Obviously the statement was not vetted by the Feds’ propagandist specialists before release….

Of course the most significant challenge facing Law Enforcement in this case has been journalism and social media. Until they get control of the internet it will always be the most significant obstacle facing any official cover up.

Its easy to cover up wrong doing when there is nobody spewing out facts to the public 24/7. But trying to keep the few functional reporters and the internet quiet long enough to inseminate the public memory with an acceptable official “story” is extremely expensive and time consuming.

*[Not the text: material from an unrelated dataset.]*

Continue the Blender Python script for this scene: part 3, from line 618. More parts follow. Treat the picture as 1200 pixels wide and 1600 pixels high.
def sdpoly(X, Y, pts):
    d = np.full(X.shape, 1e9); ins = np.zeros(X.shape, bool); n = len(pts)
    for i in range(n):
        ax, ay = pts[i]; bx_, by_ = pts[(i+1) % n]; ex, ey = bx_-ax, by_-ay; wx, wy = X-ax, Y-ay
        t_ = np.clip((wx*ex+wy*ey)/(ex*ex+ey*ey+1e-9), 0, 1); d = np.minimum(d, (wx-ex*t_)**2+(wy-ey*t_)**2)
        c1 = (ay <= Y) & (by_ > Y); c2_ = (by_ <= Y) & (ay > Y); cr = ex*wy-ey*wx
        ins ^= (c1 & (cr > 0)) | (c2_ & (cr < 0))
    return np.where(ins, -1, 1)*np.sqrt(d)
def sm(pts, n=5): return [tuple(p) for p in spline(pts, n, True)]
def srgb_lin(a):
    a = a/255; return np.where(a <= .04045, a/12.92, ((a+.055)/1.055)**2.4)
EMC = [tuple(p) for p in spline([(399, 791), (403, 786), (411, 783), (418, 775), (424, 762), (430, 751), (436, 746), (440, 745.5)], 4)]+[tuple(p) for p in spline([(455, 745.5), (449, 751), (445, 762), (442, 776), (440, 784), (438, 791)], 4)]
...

I mean hell, the actual investigation of the incident would have taken, what – thirty minutes – for a real investigator to ascertain what happened and why and who was responsible for what. But this was a “shock test” and there was no need for a real investigation since the fascists already had their “official” scenario cooked and ready to serve.

All the effort spend by “officials” in this case has been to obfuscate and cover up the facts and you can bet that is a tough job when the public has a voice and a place to speak.

And I’ll bet you’re still wondering why they have to kill internet anonymity and end net neutrality, right.

GEMont (profile) says:

Re: Re:

“…social media allows falsehoods and outrage to spread far and wide with no accountability or consequences.”

Exactly the same as the newspapers and TV, albeit these only produce officially manufactured bullshit.

But unlike the newspapers and TV, you can surf about and gather all the real information necessary to disclose the lie and post the data collected to point out the fallacy of the lie to others.

“…no accountability or consequences.”

Ever heard of the Streisand Effect? It is only relevant to the internet and thus social media.

It does not matter what the media is, or its means of dissemination – it is always your responsibility to prove the information valid before acceptance. If you shirk this responsibility, their is none but yourself to blame.

At least the web, better than any other media to date, allows and promotes this process.